Did you know? The Phoenix and the spiral, symbols of an era

By: Ferran Garcés

We have started the year talking about the animal symbols of Bellesguard. We have also mentioned that the tower was built in two phases. The first, from 1900 to 1909, is led by Gaudí. The second, around 1916, corresponds to Domènec Sugrañes, one of his closest collaborators (he would continue the Sagrada Familia after the master’s death). The animal motifs of Bellesguard were added in the second phase, and we do not know if they follow Gaudí’s original plan or are an idea of Sugrañes himself. In any case, they have been part of the house since the time of its first owners, the Figueras family.

Today’s animal, the last on the list, is the least visible and, at the same time, the most challenging to document regarding its authorship. We find it in a pig in a garden area called “Andalusian patio.” At the base of the pig, we see a motif that repeats in the tower’s vestibule, decorated tiles with roosters and lions. However, on the pig’s belly, we discover a motif found only here: the Phoenix, which, along with the spiral, are symbols of the Renaissance, the cultural, political, and artistic movement in which Torre Bellesguard is framed. But before that, let’s take a brief glimpse into the history of this captivating symbol…

Companion of the pyramids…

The Phoenix is a famous male bird known for its ability to rise from its own ashes. Its myth originated in the land of the pharaohs, where it was called “bennu” and took the form of a heron. The Egyptians associated it with the flooding of the Nile as well as the sun’s return each morning. The Greeks and Romans turned it into a symbol of eternal life, but in the form of an eagle with crimson-colored plumage, explaining the use of the word “phoinix” (Latin for purple or crimson). Later, Christianity adapted it to its unique belief in resurrection.

As this fabulous bird is the only one of its kind and never goes extinct, during the Baroque period, the term Phoenix became synonymous with a unique and excellent person or thing. For example, the Madrid playwright Lope de Vega, due to his prolific literary production, was called the “Phoenix of the ingenios” (geniuses). With the same meaning, we read the phrase “to the glorious Phoenix of Barcelona, Saint Oleguer” on the cover of the Atheneo de Grandesa, an emblem book written by the erudite Barcelonian Josep Romaguera.

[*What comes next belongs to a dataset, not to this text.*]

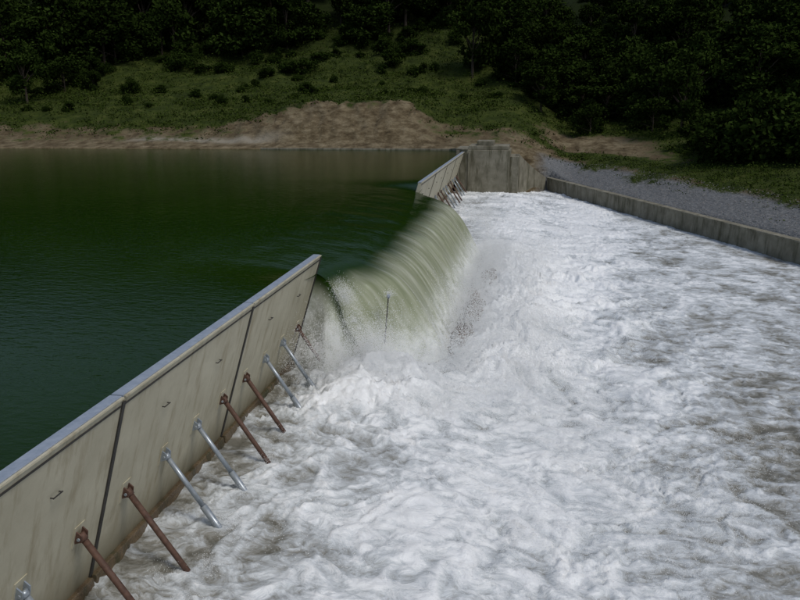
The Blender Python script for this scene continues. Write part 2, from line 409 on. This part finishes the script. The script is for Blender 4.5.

The dedication’s Oleguer refers to an archbishop and saint of the city, as Romaguera’s work, written in Barcelona in 1681, was printed under the censorship of the Holy Office, necessitating ecclesiastical approval. The most relevant part of this book is the prologue, as it constitutes one of the earliest defenses of Catalan as a literary language in a time dominated by the use of Spanish. Indeed, Romaguera was one of the few Baroque poets who wrote in Catalan, as well as a prominent member of the Academy of the Distrustful, an institution that, around 1703, had its headquarters in Bellesguard when it was owned by the poet and military man Joan de Gualbes i Copons. Like most of its members, during the War of Spanish Succession, they supported Archduke Charles. After the occupation of Barcelona in 1714, King Philip V closed the academy. Nevertheless, just like the Phoenix, the impetus of Romguera and Gualbes would rise from their ashes in Gaudí’s time…

Companion of Palau Güell and Torre Bellesguard

In the late 19th century, the image of the Phoenix would become a symbol of the Renaissance, the movement aiming to revitalize the culture, politics, and economy of Catalonia. Gaudí and the first owners of the property, the Figueras, were active members of this movement, along with other artists and bourgeois of that time. The most famous example is the header of a newspaper called La Renaixença. It was precisely designed by the architect and friend of Gaudí, Lluís Domènech i Montaner, in 1880. In it, we see a Phoenix, with its classical iconography, the same as the pig in Bellesguard: a profile head and raised wings.

 

The spiral, the concealed Phoenix

The promoter of the newspaper La Renaixença was Eusebi Güell, Gaudí’s great patron, and precisely, the other prominent Phoenix of this time is the one Gaudí designed for him at the palace named after him on Nou de la Rambla street. It welcomes pedestrians just at the entrance of the building, atop a medieval helm resting on the shield of Catalonia, with the four bars arranged helically. A geometric device that Gaudí would repeat, replacing the wrought iron of the Palau Güell sculpture with a trencadís of glass pieces on the pinnacle of Torre Bellesguard. This decorative motif serves as a reminder that the spiral, like the Phoenix, was another symbol of the Renaissance…

Let’s remember that the spiral is a curve that seems to have no end. Each turn suggests the Phoenix rising from its ashes. It is not surprising, therefore, that this geometric shape is so present in Gaudí’s work, both in decorative and structural aspects. However, at Torre Bellesguard, it is less visible on the outside because, in homage to the disappeared medieval castle of King Martí I l’Humà, Gaudí adopts the straight lines of neo-Gothic. Inside, though, the entire tower spirals up to the pinnacle, crowned by the helical flag of the rooftop. The spiral is also present in the small decorative details that adorn both the garden and the interior.